Ms. MacKinnon said that companies had a range of legal options in China that allowed them to operate in the country without aiding censorship or monitoring. Google, for instance, kept its Gmail servers outside China and thus beyond Chinese jurisdiction. Yahoo, in contrast, left itself and others, including a Chinese journalist, open to prosecution because it kept servers in China, she said.
Ms. MacKinnon also said that rather than submit to informal pressure — as Microsoft did when it took down a blog at the behest of a bureaucrat — companies could demand that the government follow legal precedents.
“Once you engage, you don’t have to roll over and play dead the moment you get a call from a government official,” she said. “There is respect for law and then there is complicity in lawlessness.”
For now, the landscape remains murky, leaving even U.S. customers with questions about how companies do business in China.
Maochun Yu, a professor of East Asia and military history at the U.S. Naval Academy, recently ordered three books about China’s counter-revolutionary purges in the 1950s from Amazon’s Chinese Web site, Amazon.cn, which is called Joyo Amazon.

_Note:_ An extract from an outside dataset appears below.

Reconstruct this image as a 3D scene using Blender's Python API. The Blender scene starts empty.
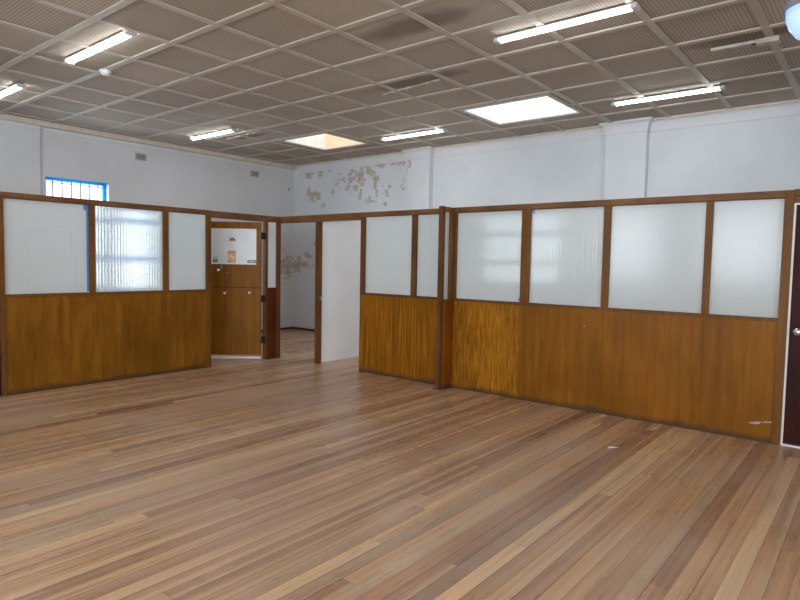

But a day after his $64 purchase was scheduled to arrive, Mr. Yu discovered that all traces of his order had disappeared from the site, although his credit card had been charged. Efforts to resolve the problem with Amazon’s customer service center failed.
Amazon’s U.S. headquarters did not respond to requests for comment. Other customers, both in China and abroad, have reported no problems buying politically delicate literature from Amazon.cn.
But the episode left Mr. Yu wondering whether someone in China had disapproved of his historical interests and barred his order.
“Operationally speaking, the site is either very awkward or very controlled,” said Mr. Yu, who is the author of two books about China, both of which are for sale on Amazon.com. “I guess it’s a case of one Amazon, two systems.”